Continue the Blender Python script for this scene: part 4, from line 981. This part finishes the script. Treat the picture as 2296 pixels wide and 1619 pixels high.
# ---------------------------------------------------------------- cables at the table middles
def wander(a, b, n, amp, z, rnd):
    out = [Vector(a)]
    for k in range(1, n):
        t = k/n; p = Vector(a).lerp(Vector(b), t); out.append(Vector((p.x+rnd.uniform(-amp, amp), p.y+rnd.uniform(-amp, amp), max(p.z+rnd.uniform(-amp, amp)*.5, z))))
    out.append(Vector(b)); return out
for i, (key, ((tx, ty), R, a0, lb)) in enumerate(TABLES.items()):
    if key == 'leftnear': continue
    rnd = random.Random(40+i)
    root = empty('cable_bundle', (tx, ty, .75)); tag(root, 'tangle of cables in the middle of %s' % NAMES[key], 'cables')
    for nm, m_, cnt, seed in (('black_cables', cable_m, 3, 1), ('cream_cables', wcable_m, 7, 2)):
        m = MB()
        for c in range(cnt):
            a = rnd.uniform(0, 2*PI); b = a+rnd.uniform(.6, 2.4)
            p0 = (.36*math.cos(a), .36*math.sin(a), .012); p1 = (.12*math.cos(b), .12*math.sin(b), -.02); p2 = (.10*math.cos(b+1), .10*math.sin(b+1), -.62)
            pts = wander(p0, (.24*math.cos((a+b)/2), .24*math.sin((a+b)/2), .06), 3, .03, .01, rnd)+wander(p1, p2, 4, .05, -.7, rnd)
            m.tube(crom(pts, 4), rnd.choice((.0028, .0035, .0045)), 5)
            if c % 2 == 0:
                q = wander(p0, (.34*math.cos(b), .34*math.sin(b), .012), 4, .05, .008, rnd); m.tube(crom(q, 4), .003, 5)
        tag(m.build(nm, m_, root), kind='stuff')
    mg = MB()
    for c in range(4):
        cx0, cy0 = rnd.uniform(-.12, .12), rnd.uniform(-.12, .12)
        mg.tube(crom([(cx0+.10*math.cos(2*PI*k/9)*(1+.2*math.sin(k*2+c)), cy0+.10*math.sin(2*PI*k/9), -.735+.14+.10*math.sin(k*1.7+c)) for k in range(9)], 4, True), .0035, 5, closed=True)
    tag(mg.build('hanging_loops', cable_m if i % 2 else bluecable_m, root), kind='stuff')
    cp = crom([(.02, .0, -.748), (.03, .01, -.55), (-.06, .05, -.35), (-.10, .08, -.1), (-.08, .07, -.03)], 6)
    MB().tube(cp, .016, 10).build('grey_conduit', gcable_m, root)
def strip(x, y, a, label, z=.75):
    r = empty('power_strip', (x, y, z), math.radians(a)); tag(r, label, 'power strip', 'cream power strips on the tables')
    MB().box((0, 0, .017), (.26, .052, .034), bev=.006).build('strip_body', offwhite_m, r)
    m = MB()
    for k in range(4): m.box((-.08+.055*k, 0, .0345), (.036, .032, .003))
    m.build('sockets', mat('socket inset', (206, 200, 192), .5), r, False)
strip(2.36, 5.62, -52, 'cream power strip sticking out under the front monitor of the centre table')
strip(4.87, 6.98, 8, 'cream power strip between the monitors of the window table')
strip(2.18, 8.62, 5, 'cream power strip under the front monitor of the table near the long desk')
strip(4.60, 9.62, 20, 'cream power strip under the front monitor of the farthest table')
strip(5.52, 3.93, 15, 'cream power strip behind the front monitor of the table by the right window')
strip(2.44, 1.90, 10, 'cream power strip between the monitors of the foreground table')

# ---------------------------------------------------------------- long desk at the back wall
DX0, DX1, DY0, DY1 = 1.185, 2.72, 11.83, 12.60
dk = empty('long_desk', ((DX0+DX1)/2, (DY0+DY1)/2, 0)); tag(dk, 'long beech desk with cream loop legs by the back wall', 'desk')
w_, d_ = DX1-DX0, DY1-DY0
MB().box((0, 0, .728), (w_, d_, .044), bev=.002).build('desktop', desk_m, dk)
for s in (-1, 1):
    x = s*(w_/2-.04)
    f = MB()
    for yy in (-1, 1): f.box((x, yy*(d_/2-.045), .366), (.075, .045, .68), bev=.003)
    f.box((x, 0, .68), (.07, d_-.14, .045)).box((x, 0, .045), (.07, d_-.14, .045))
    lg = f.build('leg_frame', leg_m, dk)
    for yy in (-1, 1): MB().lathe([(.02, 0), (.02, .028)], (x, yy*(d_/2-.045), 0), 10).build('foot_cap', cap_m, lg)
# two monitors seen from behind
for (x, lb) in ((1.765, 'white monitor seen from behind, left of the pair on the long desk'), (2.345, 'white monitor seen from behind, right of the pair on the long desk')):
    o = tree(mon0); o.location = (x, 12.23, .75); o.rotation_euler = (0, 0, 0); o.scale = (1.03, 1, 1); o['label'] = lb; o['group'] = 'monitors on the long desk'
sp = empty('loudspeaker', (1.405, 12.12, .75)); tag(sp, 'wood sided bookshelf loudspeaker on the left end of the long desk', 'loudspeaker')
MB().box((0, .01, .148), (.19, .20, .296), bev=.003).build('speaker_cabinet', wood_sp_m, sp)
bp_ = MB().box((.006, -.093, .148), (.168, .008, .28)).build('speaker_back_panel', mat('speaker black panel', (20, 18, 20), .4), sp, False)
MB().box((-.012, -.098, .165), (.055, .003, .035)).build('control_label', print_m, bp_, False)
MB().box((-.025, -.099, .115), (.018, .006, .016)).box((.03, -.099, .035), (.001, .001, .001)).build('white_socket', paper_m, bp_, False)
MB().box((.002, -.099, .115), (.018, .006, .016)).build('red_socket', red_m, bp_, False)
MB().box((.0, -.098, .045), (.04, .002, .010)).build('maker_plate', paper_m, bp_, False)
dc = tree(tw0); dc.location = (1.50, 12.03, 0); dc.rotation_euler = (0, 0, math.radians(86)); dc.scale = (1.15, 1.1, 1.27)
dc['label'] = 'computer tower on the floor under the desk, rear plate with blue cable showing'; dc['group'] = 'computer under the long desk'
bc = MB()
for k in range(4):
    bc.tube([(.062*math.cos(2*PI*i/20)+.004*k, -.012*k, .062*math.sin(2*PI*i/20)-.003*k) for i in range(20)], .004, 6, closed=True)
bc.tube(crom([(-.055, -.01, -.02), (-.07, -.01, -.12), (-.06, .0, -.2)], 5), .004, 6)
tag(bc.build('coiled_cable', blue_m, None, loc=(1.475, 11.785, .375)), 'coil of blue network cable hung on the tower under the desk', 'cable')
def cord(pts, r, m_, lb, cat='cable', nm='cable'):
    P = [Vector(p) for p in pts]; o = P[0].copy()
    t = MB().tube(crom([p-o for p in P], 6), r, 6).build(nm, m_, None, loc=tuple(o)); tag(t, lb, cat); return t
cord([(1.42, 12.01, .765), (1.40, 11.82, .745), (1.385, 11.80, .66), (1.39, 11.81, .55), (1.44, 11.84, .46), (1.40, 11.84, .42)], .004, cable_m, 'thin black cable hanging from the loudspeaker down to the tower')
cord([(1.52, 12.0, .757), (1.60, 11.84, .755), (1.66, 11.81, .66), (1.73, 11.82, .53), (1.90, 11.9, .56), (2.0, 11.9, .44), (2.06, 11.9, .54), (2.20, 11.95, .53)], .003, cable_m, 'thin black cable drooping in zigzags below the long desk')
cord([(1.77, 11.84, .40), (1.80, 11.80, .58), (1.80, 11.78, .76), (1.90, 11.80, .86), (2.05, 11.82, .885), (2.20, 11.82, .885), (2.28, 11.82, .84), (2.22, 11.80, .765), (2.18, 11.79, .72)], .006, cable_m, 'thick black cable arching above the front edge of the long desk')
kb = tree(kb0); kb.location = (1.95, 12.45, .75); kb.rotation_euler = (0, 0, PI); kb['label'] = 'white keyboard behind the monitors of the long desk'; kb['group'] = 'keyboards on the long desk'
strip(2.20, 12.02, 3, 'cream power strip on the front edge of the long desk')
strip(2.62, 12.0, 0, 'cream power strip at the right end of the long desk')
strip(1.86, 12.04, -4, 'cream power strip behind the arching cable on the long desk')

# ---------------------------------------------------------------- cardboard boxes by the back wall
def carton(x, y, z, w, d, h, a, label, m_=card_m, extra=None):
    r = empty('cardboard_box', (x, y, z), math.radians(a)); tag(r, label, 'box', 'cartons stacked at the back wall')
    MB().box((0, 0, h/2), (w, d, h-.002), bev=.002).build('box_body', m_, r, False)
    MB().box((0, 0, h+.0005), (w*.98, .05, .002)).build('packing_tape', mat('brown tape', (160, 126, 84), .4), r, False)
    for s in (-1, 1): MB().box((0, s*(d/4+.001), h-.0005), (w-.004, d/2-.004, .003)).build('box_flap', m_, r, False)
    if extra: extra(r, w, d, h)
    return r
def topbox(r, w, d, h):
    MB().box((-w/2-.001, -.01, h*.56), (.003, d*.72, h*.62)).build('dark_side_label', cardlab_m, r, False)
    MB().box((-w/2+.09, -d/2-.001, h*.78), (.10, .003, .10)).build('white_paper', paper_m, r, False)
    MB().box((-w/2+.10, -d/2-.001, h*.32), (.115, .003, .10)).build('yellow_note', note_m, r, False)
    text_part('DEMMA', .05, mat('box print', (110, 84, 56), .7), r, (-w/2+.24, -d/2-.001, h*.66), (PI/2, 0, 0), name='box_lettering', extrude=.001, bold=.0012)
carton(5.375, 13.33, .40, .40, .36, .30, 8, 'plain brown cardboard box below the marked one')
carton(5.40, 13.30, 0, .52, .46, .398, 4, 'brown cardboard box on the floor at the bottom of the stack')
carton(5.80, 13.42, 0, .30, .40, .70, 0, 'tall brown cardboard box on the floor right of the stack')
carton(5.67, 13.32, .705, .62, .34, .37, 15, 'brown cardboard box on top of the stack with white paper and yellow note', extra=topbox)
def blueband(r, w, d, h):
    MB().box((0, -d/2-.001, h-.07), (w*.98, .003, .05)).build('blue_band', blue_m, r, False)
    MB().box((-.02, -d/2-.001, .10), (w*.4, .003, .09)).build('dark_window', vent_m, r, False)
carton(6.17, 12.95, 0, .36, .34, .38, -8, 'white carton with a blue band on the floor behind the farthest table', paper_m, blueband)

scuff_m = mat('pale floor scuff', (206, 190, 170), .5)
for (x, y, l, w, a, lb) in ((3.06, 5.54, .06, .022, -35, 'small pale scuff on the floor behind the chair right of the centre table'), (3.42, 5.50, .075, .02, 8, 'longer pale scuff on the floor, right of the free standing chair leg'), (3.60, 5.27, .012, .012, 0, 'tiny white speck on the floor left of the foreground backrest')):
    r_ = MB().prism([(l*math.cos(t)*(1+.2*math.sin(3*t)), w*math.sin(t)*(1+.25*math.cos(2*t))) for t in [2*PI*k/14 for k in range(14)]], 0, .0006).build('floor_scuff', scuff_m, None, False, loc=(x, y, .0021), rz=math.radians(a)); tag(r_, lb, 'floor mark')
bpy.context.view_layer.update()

·····

Keep only the lines that hold the string "from", and copy them out.

Continue the Blender Python script for this scene: part 4, from line 981. This part finishes the script. Treat the picture as 2296 pixels wide and 1619 pixels high.
# two monitors seen from behind
for (x, lb) in ((1.765, 'white monitor seen from behind, left of the pair on the long desk'), (2.345, 'white monitor seen from behind, right of the pair on the long desk')):
cord([(1.42, 12.01, .765), (1.40, 11.82, .745), (1.385, 11.80, .66), (1.39, 11.81, .55), (1.44, 11.84, .46), (1.40, 11.84, .42)], .004, cable_m, 'thin black cable hanging from the loudspeaker down to the tower')